◆ TASK INSTRUCTIONS ◆
Transcribe every line from the top down to the line with "SC.camera = camo", both ends included, but not the pictures.

◆ RECORDED INFORMATION ◆
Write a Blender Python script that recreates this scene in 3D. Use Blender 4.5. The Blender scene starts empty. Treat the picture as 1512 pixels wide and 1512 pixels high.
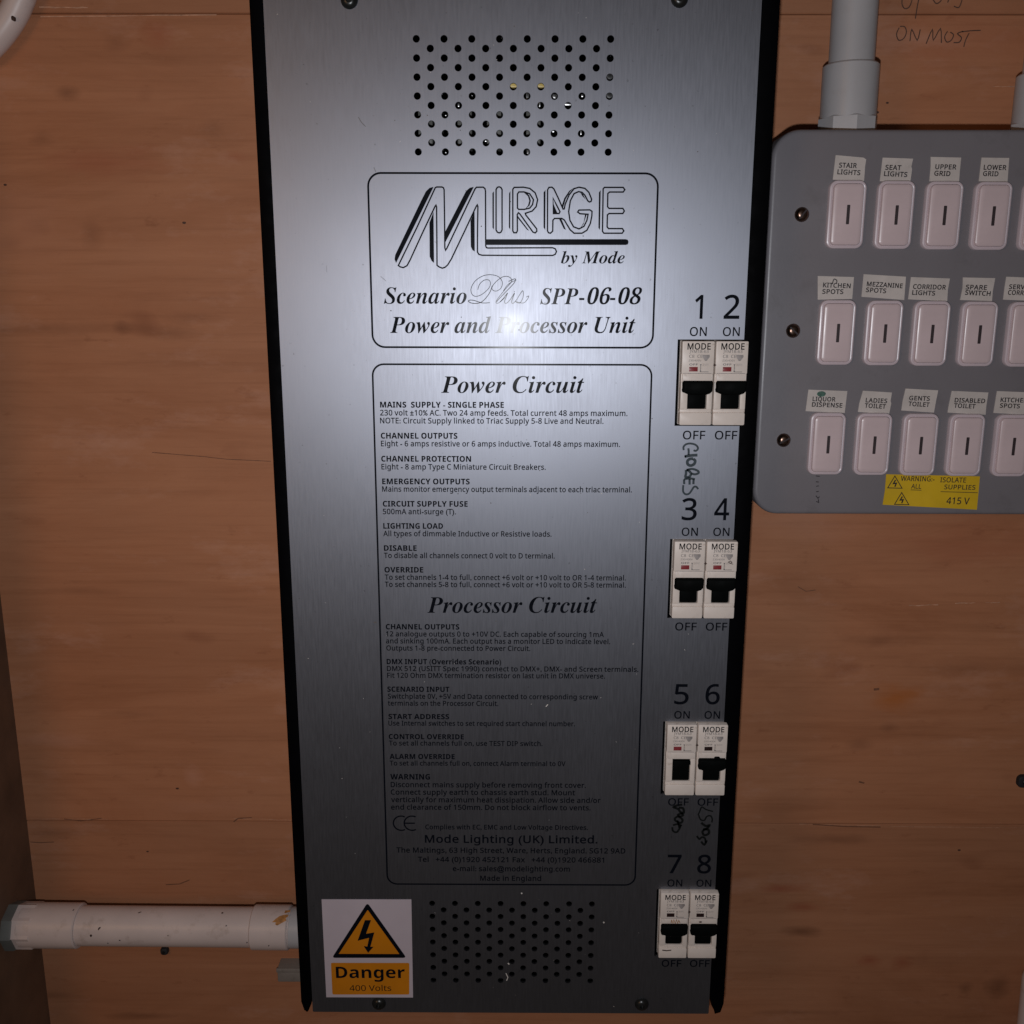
import bpy, math, random
from mathutils import Vector, Matrix, noise
from mathutils.geometry import tessellate_polygon

random.seed(7)
SC = bpy.context.scene
COL = SC.collection
# ---------------------------------------------------------------- camera, light, exposure
# the place is measured in millimetres: x right, y up, z out of the wall towards the room;
# z = 0 is the face of the cabinet, the wall is at WALL.  W() turns that into Blender metres.
def W(x, y, z): return Vector((x / 1000, -z / 1000, y / 1000))
FOC, CX, CY = 1450.0, 757.5, 754.15
CAM = (0.863, 116.21, 530.27)
ROT = ((0.9999882, -0.0029232, 0.0038801), (0.0020060, 0.9758941, 0.2182353), (-0.0044245, -0.2182250, 0.9758885))
def at(u, v, z=0.0):
    """point of the plane at depth z seen at photo position u, v"""
    c = ((u - CX) / FOC, -(v - CY) / FOC, -1.0)
    d = [sum(ROT[i][j] * c[j] for j in range(3)) for i in range(3)]
    t = (z - CAM[2]) / d[2]
    return (CAM[0] + t * d[0], CAM[1] + t * d[1])
cam = bpy.data.cameras.new('camera')
cam.sensor_width = cam.sensor_height = 36
cam.lens = 36 * FOC / 1512
cam.shift_x = -(CX - 756) / 1512
cam.shift_y = (CY - 756) / 1512
cam.clip_start, cam.clip_end = .01, 50
camo = bpy.data.objects.new('camera', cam); COL.objects.link(camo)
cols = [W(*[ROT[i][j] for i in range(3)]) * 1000 for j in range(3)]
mw = Matrix([[cols[j][i] for j in range(3)] for i in range(3)]).to_4x4()
mw.translation = W(*CAM)
camo.matrix_world = mw
SC.camera = camo

world = bpy.data.worlds.new("World"); SC.world = world; world.use_nodes = True
bg = world.node_tree.nodes['Background']
bg.inputs[0].default_value = (1.0, .80, .68, 1); bg.inputs[1].default_value = .029
SC.view_settings.view_transform = 'Standard'
SC.view_settings.look = 'None'
SC.view_settings.exposure = 0
def area(name, loc, target, size, power, color, shape='DISK'):
    l = bpy.data.lights.new(name, 'AREA'); l.shape = shape; l.size = size; l.energy = power; l.color = color
    o = bpy.data.objects.new(name, l); COL.objects.link(o)
    o.location = W(*loc)
    o.rotation_euler = (W(*target) - W(*loc)).to_track_quat('-Z', 'Y').to_euler()
    return o
area('phone_flash', (-5.5, 81, 538), (0, 60, 0), .012, 1.6, (.93, .95, 1.0))      # the flash beside the lens
area('room_lamp', (-620, 200, 900), (-300, -20, -90), .35, 1.0, (1, .55, .27))     # warm lamp of the room, to the left
WALL = -90.0

# ---------------------------------------------------------------- materials
def nt(name):
    m = bpy.data.materials.new(name); m.use_nodes = True
    return m, m.node_tree.nodes, m.node_tree.links, m.node_tree.nodes['Principled BSDF']
def noise_tex(n, l, scale, vec, detail=4, rough=.55):
    coord = n.new('ShaderNodeTexCoord'); mp = n.new('ShaderNodeMapping'); mp.inputs['Scale'].default_value = vec
    t = n.new('ShaderNodeTexNoise'); t.inputs['Scale'].default_value = scale
    t.inputs['Detail'].default_value = detail; t.inputs['Roughness'].default_value = rough
    l.new(coord.outputs['Object'], mp.inputs[0]); l.new(mp.outputs[0], t.inputs['Vector'])
    return t
def ramp(n, l, src, stops):
    r = n.new('ShaderNodeValToRGB'); e = r.color_ramp.elements
    while len(e) < len(stops): e.new(.5)
    for i, (p, c) in enumerate(stops):
        e[i].position = p; e[i].color = (*c, 1) if len(c) == 3 else c
    l.new(src, r.inputs[0]); return r
def mixc(n, l, fac, a, b, mode='MIX'):
    m = n.new('ShaderNodeMix'); m.data_type = 'RGBA'; m.blend_type = mode
    for sock, v in ((m.inputs[0], fac), (m.inputs[6], a), (m.inputs[7], b)):
        if hasattr(v, 'links') or hasattr(v, 'is_linked'): l.new(v, sock)
        else: sock.default_value = v if not isinstance(v, tuple) else (*v, 1)
    return m.outputs[2]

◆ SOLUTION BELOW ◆
Write a Blender Python script that recreates this scene in 3D. Use Blender 4.5. The Blender scene starts empty. Treat the picture as 1512 pixels wide and 1512 pixels high.
import bpy, math, random
from mathutils import Vector, Matrix, noise
from mathutils.geometry import tessellate_polygon

random.seed(7)
SC = bpy.context.scene
COL = SC.collection
# ---------------------------------------------------------------- camera, light, exposure
# the place is measured in millimetres: x right, y up, z out of the wall towards the room;
# z = 0 is the face of the cabinet, the wall is at WALL.  W() turns that into Blender metres.
def W(x, y, z): return Vector((x / 1000, -z / 1000, y / 1000))
FOC, CX, CY = 1450.0, 757.5, 754.15
CAM = (0.863, 116.21, 530.27)
ROT = ((0.9999882, -0.0029232, 0.0038801), (0.0020060, 0.9758941, 0.2182353), (-0.0044245, -0.2182250, 0.9758885))
def at(u, v, z=0.0):
    """point of the plane at depth z seen at photo position u, v"""
    c = ((u - CX) / FOC, -(v - CY) / FOC, -1.0)
    d = [sum(ROT[i][j] * c[j] for j in range(3)) for i in range(3)]
    t = (z - CAM[2]) / d[2]
    return (CAM[0] + t * d[0], CAM[1] + t * d[1])
cam = bpy.data.cameras.new('camera')
cam.sensor_width = cam.sensor_height = 36
cam.lens = 36 * FOC / 1512
cam.shift_x = -(CX - 756) / 1512
cam.shift_y = (CY - 756) / 1512
cam.clip_start, cam.clip_end = .01, 50
camo = bpy.data.objects.new('camera', cam); COL.objects.link(camo)
cols = [W(*[ROT[i][j] for i in range(3)]) * 1000 for j in range(3)]
mw = Matrix([[cols[j][i] for j in range(3)] for i in range(3)]).to_4x4()
mw.translation = W(*CAM)
camo.matrix_world = mw
SC.camera = camo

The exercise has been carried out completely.